Pedro M. Domene
Las novelas de aventuras siguen estando de moda o al menos nunca han dejado de estarlo si el autor es Sir Arthur Conan Doyle (Edimburgo, 1859- Sussex, 1930), el padre de Sherlock Holmes y el profesor Challenger, dos personajes que le inspirarían la mayor parte de su producción, el primero con investigador policíaco aficionado que llevará sus pesquisas al terreno de lo lógico y el segundo, un hombre de ciencia, un naturalista capaz de aventurarse con las más audaces teorías. Como Rudyard Kipling, el autor escocés, representa mejor que nadie la triunfante expansión inglesa por todo el mundo y como él, no deja de cantar sus glorias y su superioridad. Tema que se vislumbra en una de sus novelas más conocidas, El mundo perdido (1912) y, sobre todo, en La tragedia del Korosko (1898), la historia de un grupo de pacíficos y singulares turistas se ven sorprendidos en su excursión por el Nilo por una banda de integristas islámicos y son secuestrados. El grupo de cautivos es heterogéneo y, aunque menos, también lo serán algunos de sus secuestradores a lo largo del relato. A partir de este hecho, Sir Arthur Conan Doyle elabora una novela de aventuras, maestra en su género y que, paradójicamente, leída en el siglo XXI adquiere unos sorprendentes tintes premonitorios de los peligros que acechan a los turistas occidentales que se adentran en zonas remotas del Oriente medio. El itinerario que describe Conan Doyle, además, de descriptivo e informativo, tiene ciertos elementos históricos que están muy están presentes: la construcción del canal de Suez, las insurrecciones de Alí Wad Ibrahim o las referencias a las aventuras de Gordon en Sudán y la ciudad de Jartum. El clímax dramático se produce cuando estos derviches del Sudán les obligan a abjurar de su fe cristiana; el autor muestra una actitud ética cuando sus personajes, algunos ellos, de valores morales intachables, se resisten a esa humillación que, por otra parte, podría salvarles la vida. Entre la profundidad religiosa y la superficialidad de algunas actitudes, Conan Doyle se inclina por una actitud metafísica que se aparta de las religiones oficiales del momento.

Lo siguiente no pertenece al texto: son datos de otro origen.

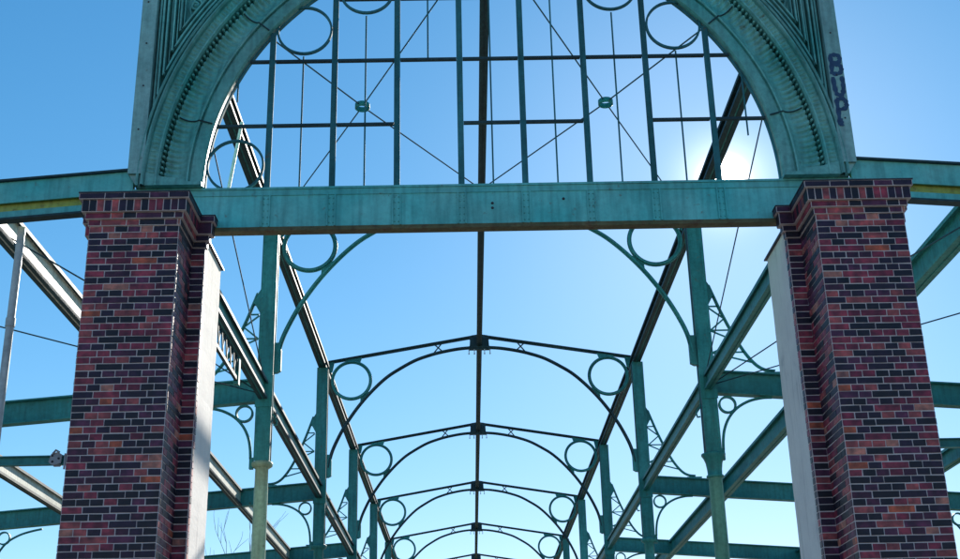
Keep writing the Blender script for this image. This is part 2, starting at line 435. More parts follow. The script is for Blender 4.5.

El paisaje se incorpora en el relato con cierta corporeidad, en algunos pasajes su belleza impresiona, incluso pesa; las noches estrelladas del desierto pueden ser opresoras o bien esperanzadoras. Los pasajeros del Korosko, descritos al principio del relato, conforman un mosaico de personalidades arquetípicas de los países de origen; la caprichosa norteamericana Sadie Adams, el veterano coronel inglés Cochrane, el tocanarices de Monsieur Fardet, los irlandeses Sres. Belmont, el joven diplomático Cecil Brown, el reverendo John Stuart y Mrs. Shlesinger, madre e hijo; en realidad, como señala el autor, todos formaban una expedición alegre porque muchos de ellos habían hecho el viaje juntos desde El Cairo hasta Asuán, un recorrido en el que el carácter frío de los anglosajones se derretía viajando por el Nilo, aunque lo más destacable del libro, que no deja de ser una aventura en la producción narrativa de Conan Doyle, es ese contraste entre la dignidad y valor moral de los cautivos con la denominada barbarie de los nativos. Podemos imaginar que para un inglés de finales del XIX, resultaría muy difícil (o quizá para cualquier otro europeo) admitir que otros pueblos, de cultura, raza y religión diferentes podían tener derecho a luchar por su independencia. El imperialismo colonial, como sucederá en Asia y luego en América, invadía África y sus riquezas materiales con el pretexto de introducir una moderna civilización. Nada nuevo en el planeta.